Bugün olan mevki makam kavgasına öfkelenmek yanlış. Esas yanlış ise sorgulamadan, partide olup bitenlere inanmak. Partinin bu noktaya gelmesinde bizim suçumuz çok büyük.
Bazı arkadaşlar tekrar aday gösterilmediğine öfkeleniyor. Ben de onlara öfkeleniyorum. Siyasete paraya sokarsan olacağı bu. Daha çok parası olan gelir seni siler, süpürür.
Partide siyasi ve ideolojik temelde bir yoldaşlık hukuku kalmadı. Delege artık ilk planda 'Ben ne alırım?' hesabında. Eee... tabi mahallenin büyük abisi gelince küçükler tornistan etmek zorunda. Parası çok olan az olanı bastırır.
Dün 'Kemal Kılıçdaroğlu olursa ittifak sürdürülemez ve seçimi kazanamayız' diyorlardı. Şimdi bırakın 11 büyükşehrin üstüne bir iki belediye koymayı İstanbul'u, Antalya'yı, Mersin'i alabilir miyiz noktasına geldik.

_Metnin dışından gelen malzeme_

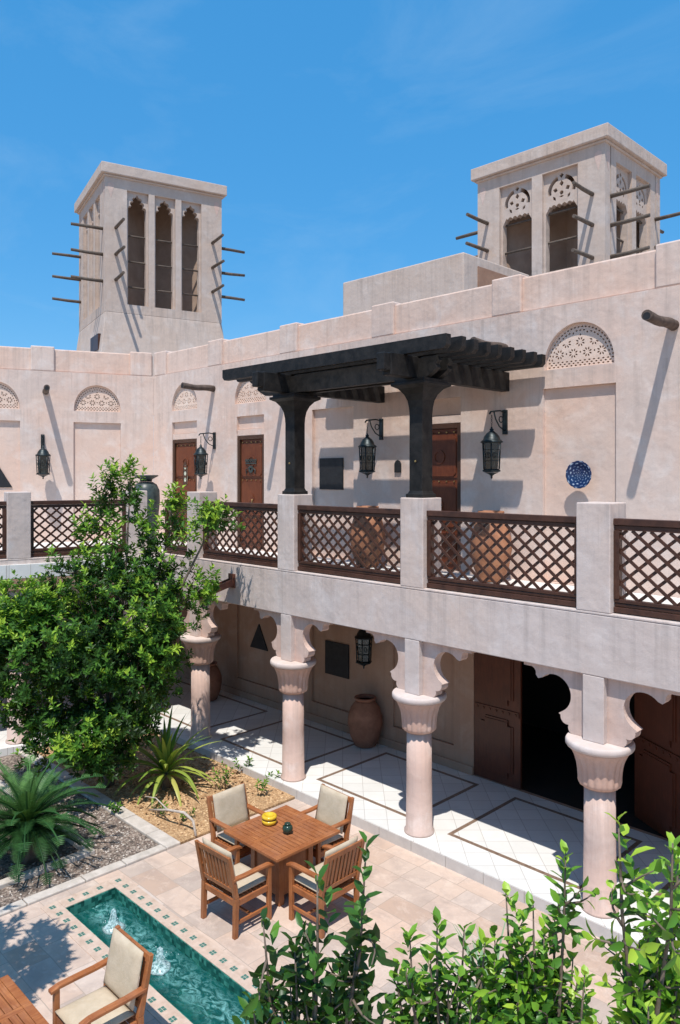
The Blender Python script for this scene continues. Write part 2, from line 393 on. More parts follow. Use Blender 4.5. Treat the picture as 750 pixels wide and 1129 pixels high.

Geçmişte CHP kongreleri ve kurultaylarında kimsenin aklının ucundan para geçmezdi. Şimdi öyle mi? Herkes paranın izini sürüyor.
Bu zihniyet partiye belediyeler aracılığıyla taşındı. Kurultayı etkileyecek boyutu ulaşması da İstanbul Büyükşehir Belediyesinin kazanılmasıyla oldu. Ekrem İmamoğlu o güçle İstanbul kongresi ve CHP kurultayını kazandı.